Tuesday January 19, 2010

clerisy [KLER-uh-see]

noun

  1. The well educated class or intellectual elite; the intelligentsia.
  • Some climate scientists compound their delusions of intellectual adequacy with messiah complexes. They seem to suppose themselves a small clerisy entrusted with the most urgent truth ever discovered. On it, and hence on them, the planet's fate depends.
    George F Will, "The climate-change travesty", The Washington Post, Dec 6, 2009
  • While most of the words in "The Gilded Tongue" have fallen into disuse, the subdolous (crafty, cunning, artful) reader will find this book an excellent tool with which to impress the clerisy (the well educated or learned class; the literati; the intellegentsia) and frustrate the boeotian (marked by stupidity and philistinism) varlets (a low, unprincipled person; a rascal) they encounter.
    Jim Busch, "'Gilded Tongue' will have you speaking archaically", Tribune - Review / Pittsburgh Tribune - Review, Nov 26, 2006
  • The scholar is the man of the ages, but he must also wish, with other men, to stand well with his contemporaries.
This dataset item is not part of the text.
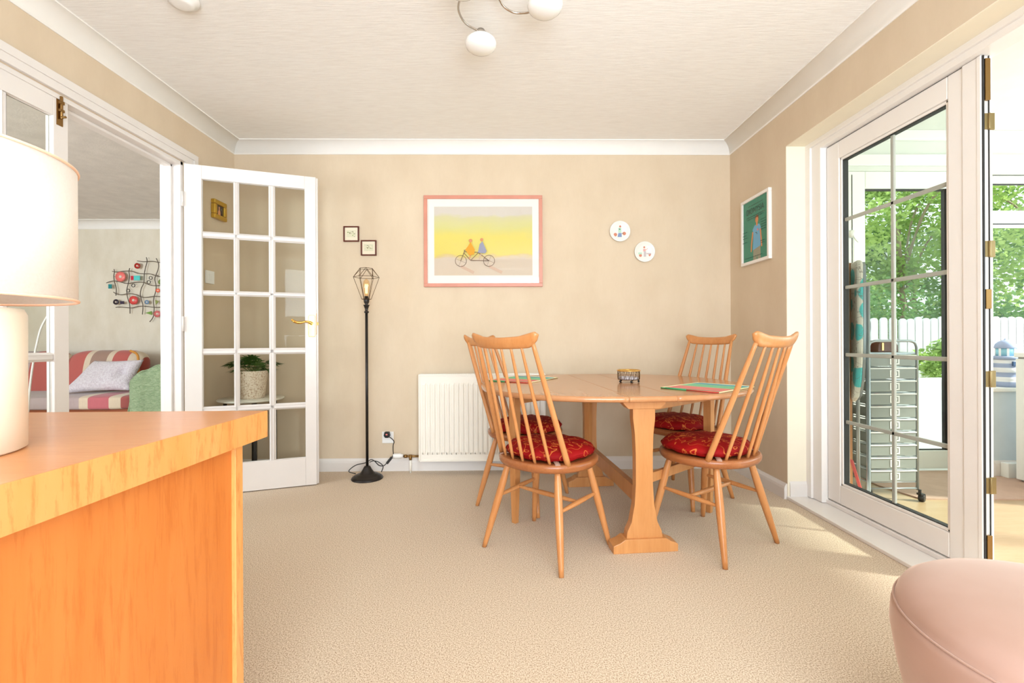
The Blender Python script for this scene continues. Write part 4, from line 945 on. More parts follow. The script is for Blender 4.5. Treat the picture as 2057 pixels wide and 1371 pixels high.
def stripes(name, stops, sheen=0.2):
    n = NT(name); tc = n.add('ShaderNodeTexCoord'); sp = n.add('ShaderNodeSeparateXYZ'); n.link(tc.outputs['Object'], sp.inputs[0])
    r = n.add('ShaderNodeValToRGB'); r.color_ramp.interpolation = 'CONSTANT'; e = r.color_ramp.elements
    while len(e) < len(stops): e.new(0.5)
    for k, (p, c) in enumerate(stops): e[k].position = p; e[k].color = c
    n.link(n.math('MULTIPLY', sp.outputs['X'], 0.5), r.inputs[0])
    f = n.noise(n.coord((60, 60, 6)), 2, 3, 0.7)
    n.link(n.mix(n.math('MULTIPLY', f, 0.25), r.outputs[0], rgb(120, 80, 70)), n.b.inputs['Base Color']); n.set(Roughness=0.9, Sheen_Weight=sheen); return n.m
RO, CRM, TAU, RED, LIL = rgb(188, 92, 84), rgb(220, 202, 176), rgb(160, 130, 114), rgb(158, 60, 46), rgb(182, 164, 162)
SX = -5.6       # sofa root x; stripe positions are (x - SX) / 2
def fx(x): return (x - SX) / 2
back_m = stripes('striped_sofa_back', [(0, LIL), (fx(-5.2), RO), (fx(-4.95), CRM), (fx(-4.865), RED), (fx(-4.80), RO), (fx(-4.62), CRM), (fx(-4.555), TAU), (fx(-4.385), CRM), (fx(-4.32), RO), (fx(-4.17), CRM), (fx(-4.06), RED)])
seat_m = stripes('striped_sofa_seat', [(0, LIL), (fx(-4.19), CRM), (fx(-4.10), rgb(196, 104, 112)), (fx(-3.91), CRM), (fx(-3.81), rgb(164, 84, 78))])
so = thing('sofa', 'rose and taupe striped sofa in the lounge beyond the double doors', 'sofa', (SX, 4.5, 0))
def cush(m, x0, x1, y0, y1, z0, z1, e=4.0, k=None, bulge=0.0, lean=0.0, n=40):
    rings = []; cx, cy, cz = (x0 + x1) / 2, (y0 + y1) / 2, (z0 + z1) / 2; a, b, c = (x1 - x0) / 2, (y1 - y0) / 2, (z1 - z0) / 2
    def sp(v, p): return abs(v) ** p * (1 if v >= 0 else -1)
    def fn(u, v):
        th = -PI / 2 + PI * u; ph = 2 * PI * v
        x = a * sp(math.cos(th), 2 / e) * sp(math.cos(ph), 2 / e); z = c * sp(math.cos(th), 2 / e) * sp(math.sin(ph), 2 / e); y = b * sp(math.sin(th), 2 / 2.4)
        z0_ = z / c; return (cx + x, cy + y + lean * z0_, cz + z)
    return m.grid(fn, n // 2, n)
sbk = MB(); cush(sbk, -4.88, -4.03, 5.02, 5.30, 0.30, 0.862, 4.5, lean=0.05); cush(sbk, -5.60, -4.885, 5.02, 5.30, 0.30, 0.855, 4.5, lean=0.05)
build('back_cushion', sbk, back_m, so)
ss = MB(); cush(ss, -5.60, -3.615, 4.52, 5.2, 0.275, 0.430, 8, n=56)
build('seat_cushion', ss, seat_m, so)
build('frame', MB().box(-5.6, -3.60, 4.60, 5.42, 0.06, 0.30).box(-5.6, -4.25, 5.25, 5.42, 0.06, 0.80), plain('sofa_dark_wood', rgb(150, 76, 40), 0.5), so, 0.02)
pi_ = MB().tube(spline([(-4.03, 5.05, 0.42), (-4.02, 5.04, 0.60), (-4.028, 5.05, 0.76), (-4.065, 5.07, 0.825), (-4.14, 5.08, 0.856)], 8), 0.012, 8)
build('piping', pi_, plain('ochre_piping', rgb(206, 140, 58), 0.7), so)
sa = MB(); cush(sa, -3.60, -3.28, 4.56, 5.35, 0.05, 0.62, 5); build('arm', sa, back_m, so)
n = NT('fluffy_lilac_pile'); f = n.noise(n.coord(), 60, 3, 0.8); n.link(n.ramp(f, [(0.3, rgb(212, 196, 206)), (0.6, rgb(244, 236, 242))]), n.b.inputs['Base Color']); n.set(Roughness=0.95, Sheen_Weight=0.6); n.bump(f, 1.0, 0.02)
pw = thing('scatter_cushion', 'fluffy pale lilac cushion lying on the striped sofa', 'cushion', (-4.35, 4.8, 0.43))
CO = [Vector((-4.50, 4.66, 0.435)), Vector((-3.86, 4.74, 0.455)), Vector((-3.87, 4.93, 0.765)), Vector((-4.44, 4.98, 0.755))]
def pil(sg):
    def fn(u, v):
        uu, vv = 2 * u - 1, 2 * v - 1
        pin = 0.10; us = uu * (1 - pin * (1 - vv * vv)) ; vs = vv * (1 - pin * (1 - uu * uu))
        a, b = (us + 1) / 2, (vs + 1) / 2
        p = (CO[0] * (1 - a) + CO[1] * a) * (1 - b) + (CO[3] * (1 - a) + CO[2] * a) * b
        t = 0.085 * max(0, (1 - uu ** 4)) ** 0.6 * max(0, (1 - vv ** 4)) ** 0.6
        if sg < 0: t *= 1 - 0.9 * math.exp(-((uu - 0.62) ** 2) / 0.02 - ((vv - 0.1) ** 2) / 0.12)
        return p + Vector((0.0, 0.85 * sg * t, -0.5 * sg * t * 0.8 if sg > 0 else 0.4 * t))
    return fn
m = MB().grid(pil(-1), 26, 26).grid(pil(1), 26, 26); build('pile_cover', m, n.m, pw)
n = NT('sage_green_throw'); f = n.noise(n.coord((8, 8, 20)), 3, 4, 0.6, 1.5); n.link(n.ramp(f, [(0.3, rgb(130, 154, 116)), (0.65, rgb(172, 190, 152))]), n.b.inputs['Base Color']); n.set(Roughness=0.95); n.bump(f, 0.8, 0.02)
th = thing('throw', 'crumpled sage green throw over the sofa arm', 'throw', (-3.4, 4.8, 0.3))
def thf(u, v):
    a = PI * u; x = -3.44 - 0.215 * math.cos(a) * 1.0; zz = 0.63 + 0.16 * math.sin(a) ** 0.7 if True else 0
    if u < 0.18: x = -3.66 + 0.06 * (u / 0.18) * 0.6; zz = 0.22 + (0.60 - 0.22) * (u / 0.18)
    elif u > 0.85: x = -3.21; zz = 0.66 - (u - 0.85) / 0.15 * 0.4
    else:
        t = (u - 0.18) / 0.67; x = -3.624 + t * 0.414; zz = 0.60 + 0.17 * math.sin(t * PI * 0.62)
    y = 4.46 + 0.86 * v
    w = 0.018 * math.sin(9 * v + 5 * u) + 0.012 * math.sin(23 * u + 7 * v) - 0.04 * math.exp(-((v - 0.0) / 0.08) ** 2)
    return (x + w * 0.8, y + 0.02 * math.sin(14 * u), zz + w)
m = MB().grid(thf, 40, 26)
def thfr(u, v):
    t = thf(u, 0.0); return (t[0], t[1] - 0.0 + 0.01 * math.sin(20 * u), 0.06 + (t[2] - 0.06) * v)
m.grid(thfr, 40, 10)
o = build('woven_cloth', m, n.m, th); sm = o.modifiers.new('thick', 'SOLIDIFY'); sm.thickness = 0.012

wf = thing('wire_wall_art', 'wavy wire grid wall art with coloured glass discs in the lounge', 'wall art', (-4.45, LY1, 1.6))
def wa(x, y, dy=0.0): px_, py_ = 210 + x / 9.79, 510 + y / 9.79; return (-4.776 + (px_ - 218) * 0.0059, LY1 - 0.035 - dy, 1.982 - (py_ - 515) * 0.00602)
m = MB()
for L in ([(690, 145), (800, 160), (880, 158), (1000, 155), (1110, 175), (1300, 190)], [(200, 348), (290, 360), (420, 345), (540, 340), (600, 352), (720, 390), (840, 395), (950, 400), (1110, 450), (1300, 430)],
          [(85, 572), (180, 540), (250, 535), (340, 550), (450, 580), (530, 580), (650, 562), (760, 558), (830, 572), (940, 615), (1060, 628), (1300, 600)],
          [(220, 750), (290, 790), (380, 803), (490, 785), (580, 785), (680, 810), (770, 850), (880, 855), (1020, 835), (1110, 838), (1300, 850)],
          [(265, 1050), (350, 1040), (450, 1050), (545, 1058), (600, 1058), (700, 1030), (800, 1025), (900, 1035), (1020, 1050), (1300, 1050)],
          [(235, 305), (243, 360), (230, 440), (240, 535), (262, 620), (278, 700), (270, 820)], [(545, 285), (528, 350), (540, 440), (520, 560), (490, 680), (485, 780), (510, 900), (540, 1000), (545, 1170)],
          [(872, 75), (885, 160), (850, 290), (830, 400), (820, 570), (770, 680), (750, 790), (770, 900), (800, 1020), (788, 1190)],
          [(1065, 95), (1105, 180), (1110, 280), (1060, 420), (1035, 500), (1060, 630), (1050, 740), (1020, 850), (1005, 950), (1020, 1060), (1010, 1200), (975, 1280), (930, 1330)]):
    m.tube(spline([wa(*p) for p in L], 5), 0.0045, 6)
for p in ((240, 450), (1060, 420), (545, 1058), (800, 1025)): m.tube([wa(*p), (wa(*p)[0], LY1, wa(*p)[2])], 0.003, 6)
build('wire_grid', m, plain('grey_brown_wire', rgb(92, 80, 68), 0.6), wf)
def orn(x, y, r, c1, hole=0.3, nm='glass_disc'):
    p = wa(x, y, 0.012); R = r * 0.000606
    o = build(nm, MB().lathe([(R * hole, -0.003), (R, -0.003), (R, 0.003), (R * hole, 0.003)], p, 24, axis='y'), C('disc_%d_%d' % (x, y), *c1, rough=0.25), wf)
    if hole > 0: build('disc_centre', MB().lathe([(0.0005, -0.0035), (R * hole, -0.0035), (R * hole, 0.0035), (0.0005, 0.0035)], p, 16, axis='y'), C('disc_pale', 222, 208, 190), o)
for a in ((707, 245, 56, (168, 36, 26)), (378, 455, 98, (240, 120, 112)), (288, 945, 54, (40, 30, 44)), (630, 912, 85, (214, 74, 70)), (893, 950, 42, (110, 140, 170)), (1095, 1180, 66, (206, 110, 108)), (1110, 725, 40, (240, 110, 80)), (1180, 560, 60, (120, 140, 70))): orn(*a)
for x, y in ((968, 480), (930, 560), (625, 625), (525, 725)):
    p = wa(x, y, 0.01); build('wire_ring', MB().tube([(p[0] + 0.019 * math.cos(2 * PI * k / 24), p[1], p[2] + 0.019 * math.sin(2 * PI * k / 24)) for k in range(24)], 0.0035, 6, closed=True), 'black', wf)
for x0, y0, x1, y1, c_ in ((580, 440, 640, 520, (196, 40, 66)), (640, 435, 760, 525, (84, 200, 196)), (142, 600, 205, 685, (20, 130, 134)), (370, 930, 445, 985, (46, 36, 62))):
    a, b_ = wa(x0, y0, 0.012), wa(x1, y1, 0.012); build('glass_tile', MB().box(a[0], b_[0], a[1] - 0.003, a[1] + 0.003, b_[2], a[2]), C('tile_%d' % x0, *c_, rough=0.25), wf)
for P3, c_ in ((((860, 1160), (985, 1125), (990, 1200)), (110, 150, 60)), (((1060, 905), (1130, 935), (1070, 1000)), (130, 140, 70))):
    q = [wa(*p, 0.012) for p in P3]; build('glass_leaf', MB().prism([(p[0], p[2]) for p in q], 'y', q[0][1] - 0.003, q[0][1] + 0.003), C('leaf_%d' % P3[0][0], *c_, rough=0.3), wf)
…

But there is a certain ridicule, among superficial people, thrown on the scholars or clerisy, which is of no import, unless the scholars heed it.
    Ralph Waldo Emerson (1803 - 1882) An American essayist, philosopher, and poet. Representative Men (1850)

Origin of the Word

Clerisy, approximately 1620, derives from German Klerisei, "clergy," from Medieval Latin clericia, from Late Latin clericus, "a priest," from Late Greek klerikos, "of the clergy."